Ventilating Domestic Pitched Roofs
In the last few decades there have been several significant developments designed to reduce the energy consumption of new and modernised buildings. These changes have had important effects on the behaviour of water vapour in buildings and the formation of condensation, particularly within the roof space.
The roof space in new and modernised buildings is now significantly colder than the living area due to the installation of thermal insulation at joist level, and the wider use of central heating and cavity wall insulation in the dwelling area. Water vapour generation in dwellings has also increased as a result of the greater use of showers washing machines and tumble driers.

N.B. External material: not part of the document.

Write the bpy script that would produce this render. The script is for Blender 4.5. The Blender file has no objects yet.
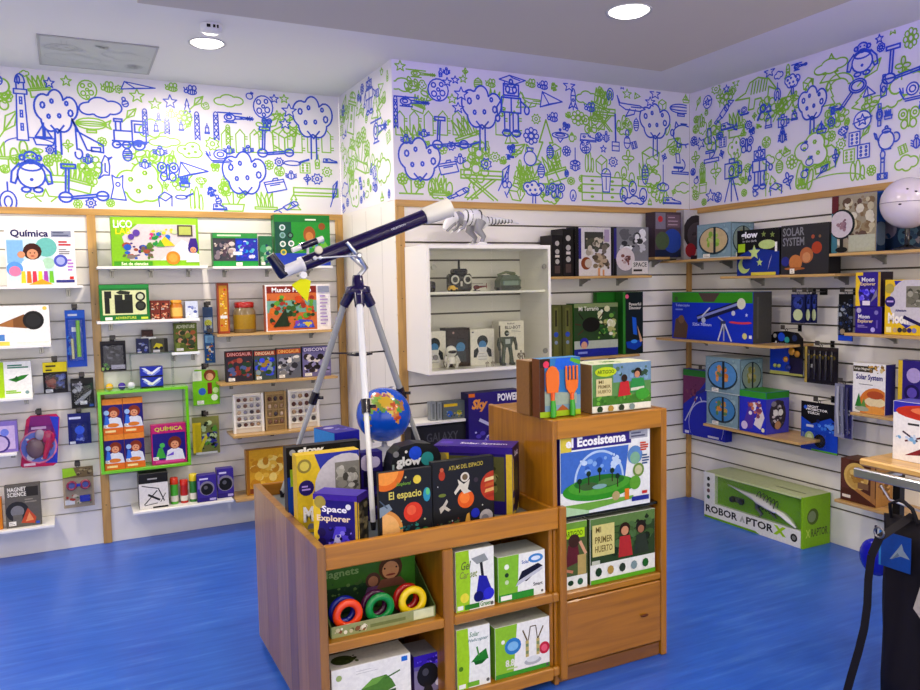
import bpy, math, random
from mathutils import Vector, Matrix
V=Vector; PI=math.pi
SC=bpy.context.scene
# ------------------------------------------------------------------ camera solved from the room's lines
CAMF,PITCH,ROLL,YAW,EYE=790.5379,.07480,-.01950,.45937,1.6008
YA,YB,DX,CX=5.4716,4.4567,1.7863,4.0873      # back wall left part, back wall right part, return, right wall
CEIL=2.947; TRIM=2.122; PIT=.11
FW=V((math.sin(YAW)*math.cos(PITCH),math.cos(YAW)*math.cos(PITCH),-math.sin(PITCH)))
_R=V((math.cos(YAW),-math.sin(YAW),0)); _U=_R.cross(FW)
RT=_R*math.cos(ROLL)+_U*math.sin(ROLL); UP=-_R*math.sin(ROLL)+_U*math.cos(ROLL)
CAM=V((0,0,EYE))
def ray(px,py): return FW+RT*((px-460)/CAMF)-UP*((py-345)/CAMF)
def on_plane(px,py,ax,val):
    q=ray(px,py); return CAM+q*((val-CAM[ax])/q[ax])
# wall frames: u runs left to right as one faces the wall, v out from the wall
def uz(wall,px,py,v=0):
    if wall=='A': p=on_plane(px,py,1,YA-v); return p.x,p.z
    if wall=='B': p=on_plane(px,py,1,YB-v); return p.x,p.z
    if wall=='C': p=on_plane(px,py,0,CX-v); return -p.y,p.z
    if wall=='D': p=on_plane(px,py,0,DX-v); return -p.y,p.z
def wp(wall,u,v,z):
    return {'A':V((u,YA-v,z)),'B':V((u,YB-v,z)),'C':V((CX-v,-u,z)),'D':V((DX-v,-u,z))}[wall]
WROT={'A':0,'B':0,'C':-PI/2,'D':-PI/2}
# ------------------------------------------------------------------ colour and materials
def lin(c): return c/12.92 if c<=.04045 else ((c+.055)/1.055)**2.4
_cc={}
def hx(s):
    if not isinstance(s,str): return s
    if s not in _cc:
        t=s.lstrip('#'); 
        if len(t)==3: t=''.join(k*2 for k in t)
        _cc[s]=tuple(lin(int(t[i:i+2],16)/255) for i in (0,2,4))
    return _cc[s]
MATS=[]; MI={}
def newmat(name,rough=.45,metal=0,coat=0,spec=.5,build=None):
    m=bpy.data.materials.new(name); m.use_nodes=True; nt=m.node_tree
    b=nt.nodes['Principled BSDF']
    a=nt.nodes.new('ShaderNodeAttribute'); a.attribute_name='Col'
    nt.links.new(a.outputs['Color'],b.inputs['Base Color'])
    b.inputs['Roughness'].default_value=rough; b.inputs['Metallic'].default_value=metal
    b.inputs['Specular IOR Level'].default_value=spec
    b.inputs['Coat Weight'].default_value=coat; b.inputs['Coat Roughness'].default_value=.15
    if build: build(m,nt,b,a)
    MI[name]=len(MATS); MATS.append(m); return m
def grain(axis,scale=9,stretch=14,amt=.26):
    def f(m,nt,b,a):
        N=nt.nodes.new; L=nt.links.new
        tc=N('ShaderNodeTexCoord'); mp=N('ShaderNodeMapping'); no=N('ShaderNodeTexNoise'); mx=N('ShaderNodeMix'); rp=N('ShaderNodeValToRGB')
        s=[scale*stretch/6]*3; s[axis]=scale/6
        mp.inputs['Scale'].default_value=s; no.inputs['Detail'].default_value=5; no.inputs['Distortion'].default_value=.7
        no.inputs['Scale'].default_value=1.6
        L(tc.outputs['Object'],mp.inputs[0]); L(mp.outputs[0],no.inputs['Vector'])
        rp.color_ramp.elements[0].position=.33; rp.color_ramp.elements[0].color=(1-amt,1-amt*1.15,1-amt*1.3,1)
        rp.color_ramp.elements[1].position=.62; rp.color_ramp.elements[1].color=(1.06,1.05,1.02,1)
        L(no.outputs[0],rp.inputs[0]); mx.data_type='RGBA'; mx.blend_type='MULTIPLY'; mx.inputs[0].default_value=1
        L(a.outputs['Color'],mx.inputs[6]); L(rp.outputs[0],mx.inputs[7]); L(mx.outputs[2],b.inputs['Base Color'])
    return f
def glassy(alpha,rough):
    def f(m,nt,b,a):
        N=nt.nodes.new; L=nt.links.new
        t=N('ShaderNodeBsdfTransparent'); g=N('ShaderNodeBsdfGlossy'); mx=N('ShaderNodeMixShader'); fr=N('ShaderNodeLayerWeight')
        mm=N('ShaderNodeMath'); mm.operation='MULTIPLY_ADD'; mm.inputs[1].default_value=.3; mm.inputs[2].default_value=alpha
        g.inputs['Roughness'].default_value=rough; fr.inputs[0].default_value=.25
        L(a.outputs['Color'],t.inputs[0])
        L(fr.outputs['Fresnel'],mm.inputs[0]); L(mm.outputs[0],mx.inputs[0]); L(t.outputs[0],mx.inputs[1]); L(g.outputs[0],mx.inputs[2])
        L(mx.outputs[0],nt.nodes['Material Output'].inputs[0])
    return f
def emis(st):
    def f(m,nt,b,a):
        nt.links.new(a.outputs['Color'],b.inputs['Emission Color']); b.inputs['Emission Strength'].default_value=st
    return f
def plaster(m,nt,b,a):
    N=nt.nodes.new; L=nt.links.new
    tc=N('ShaderNodeTexCoord'); no=N('ShaderNodeTexNoise'); no.inputs['Scale'].default_value=60; bp=N('ShaderNodeBump'); bp.inputs['Strength'].default_value=.08
    L(tc.outputs['Object'],no.inputs['Vector']); L(no.outputs[0],bp.inputs['Height']); L(bp.outputs[0],b.inputs['Normal'])
def vinyl(m,nt,b,a):
    N=nt.nodes.new; L=nt.links.new
    tc=N('ShaderNodeTexCoord'); mp=N('ShaderNodeMapping'); mp.inputs['Scale'].default_value=(1.1,11,1)
    mp.inputs['Rotation'].default_value=(0,0,.08)
    n1=N('ShaderNodeTexNoise'); n1.inputs['Scale'].default_value=2.2; n1.inputs['Detail'].default_value=7; n1.inputs['Roughness'].default_value=.62
    n2=N('ShaderNodeTexNoise'); n2.inputs['Scale'].default_value=1.1; n2.inputs['Detail'].default_value=3
    rp=N('ShaderNodeValToRGB'); e=rp.color_ramp.elements
    e[0].position=.3; e[0].color=(*hx('#1f50b8'),1); e[1].position=.72; e[1].color=(*hx('#4f80d8'),1)
    q=e.new(.52); q.color=(*hx('#2f63ca'),1)
    mx=N('ShaderNodeMix'); mx.data_type='FLOAT'; mx.inputs[0].default_value=.3
    L(tc.outputs['Object'],mp.inputs[0]); L(mp.outputs[0],n1.inputs['Vector']); L(tc.outputs['Object'],n2.inputs['Vector'])
    L(n1.outputs[0],mx.inputs[2]); L(n2.outputs[0],mx.inputs[3]); L(mx.outputs[0],rp.inputs[0]); L(rp.outputs[0],b.inputs['Base Color'])
    bp=N('ShaderNodeBump'); bp.inputs['Strength'].default_value=.06; L(n1.outputs[0],bp.inputs['Height']); L(bp.outputs[0],b.inputs['Normal'])
def speckle(m,nt,b,a):
    N=nt.nodes.new; L=nt.links.new
    tc=N('ShaderNodeTexCoord'); no=N('ShaderNodeTexNoise'); no.inputs['Scale'].default_value=75; no.inputs['Detail'].default_value=4
    rp=N('ShaderNodeValToRGB'); rp.color_ramp.elements[0].position=.35; rp.color_ramp.elements[0].color=(.66,.66,.68,1); rp.color_ramp.elements[1].position=.6; rp.color_ramp.elements[1].color=(1.1,1.1,1.08,1)
    mx=N('ShaderNodeMix'); mx.data_type='RGBA'; mx.blend_type='MULTIPLY'; mx.inputs[0].default_value=.22
    L(tc.outputs['Object'],no.inputs['Vector']); L(no.outputs[0],rp.inputs[0]); L(a.outputs['Color'],mx.inputs[6]); L(rp.outputs[0],mx.inputs[7]); L(mx.outputs[2],b.inputs['Base Color'])
newmat('print',.42,0,.08,spec=.18,build=speckle)
newmat('matte',.7,spec=.2)
newmat('gloss',.2,0,.3,spec=.4)
newmat('metal',.28,1)
newmat('wood_x',.34,0,.3,build=grain(0))
newmat('wood_y',.34,0,.3,build=grain(1))
newmat('wood_z',.34,0,.3,build=grain(2))
newmat('glass',.05,build=glassy(.012,.02))
newmat('plastic',.1,build=glassy(.015,.08))
newmat('lamp',.5,build=emis(9))
newmat('led',.5,build=emis(55))
newmat('laminate',.32,0,.1)
newmat('plaster',.85,build=plaster)
newmat('mural',.3,0,.08,spec=.4)
newmat('vinyl',.3,spec=.5,build=vinyl)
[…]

Natural ventilation in the dwelling area which in the past significantly removed water vapour at source, has been reduced by the installation of double glazing, draught proofing systems and the elimination of fireplaces and chimneys.
Condensation Problems in Roofs
A typical house occupied by five people can generate more than 14 kg (3 gallons) of water vapour per day and more than 10 percent of this water vapour can reach the roof space, primarily through the loft hatch, cracks in the ceiling, joints of plaster board and around service pipe and wire access holes. The water vapour reaches dew point in the roof space and condensation is deposited on the surfaces of the various building elements. The consequent dampness in the roof space from condensed water vapour causes damage to the fabric of the building, damages ceilings and household goods stored in the roof space. The thermal resistance of the loft insulation material, too, will be significantly reduced if it becomes damp from condensation.
Three main methods could be considered for controlling roof space condensation:
- Increase the roof space temperature (warm roof);
- Install a vapour barrier at the ceiling
- Ventilate the roof space.
A warmer roof can be achieved by locating the thermal insulation at rafter level instead of at joist level. However unless the roof space is lived in, this is not a cost-effective solution to the problem because of the increased energy required to heat the roof space. Also a larger quantity of self-supporting and mechanically fixed thermal insulation material is required.
A continuous vapour barrier at ceiling level is unlikely to be effective due to unavoidable vapour leaks which would occur through loft hatches, and service entry points, etc. Even if a vapour-tight barrier is achieved an increased condensation problem would still exist within dwelling areas.
In practice, the most efficient and effective method of controlling roof space condensation is by providing adequate natural air ventilation roof space.
Eaves-to-eaves ventilation through fortuitous or purposely-provided gaps at the eaves was commonly used in the past and is recommended in codes of practice. However there is evidence to suggest that the eaves-to eaves method of roof space ventilation is often inadequate and that an eaves-to-ridge airflow is more officiant.
Eaves-to-ridge natural air ventilation enables ventilation to be achieved in all wind directions and conventional ventilation still takes place when there is no wind. More efficient air mixing occurs at all levels in the roof space to ensure a uniform removal of the water vapour.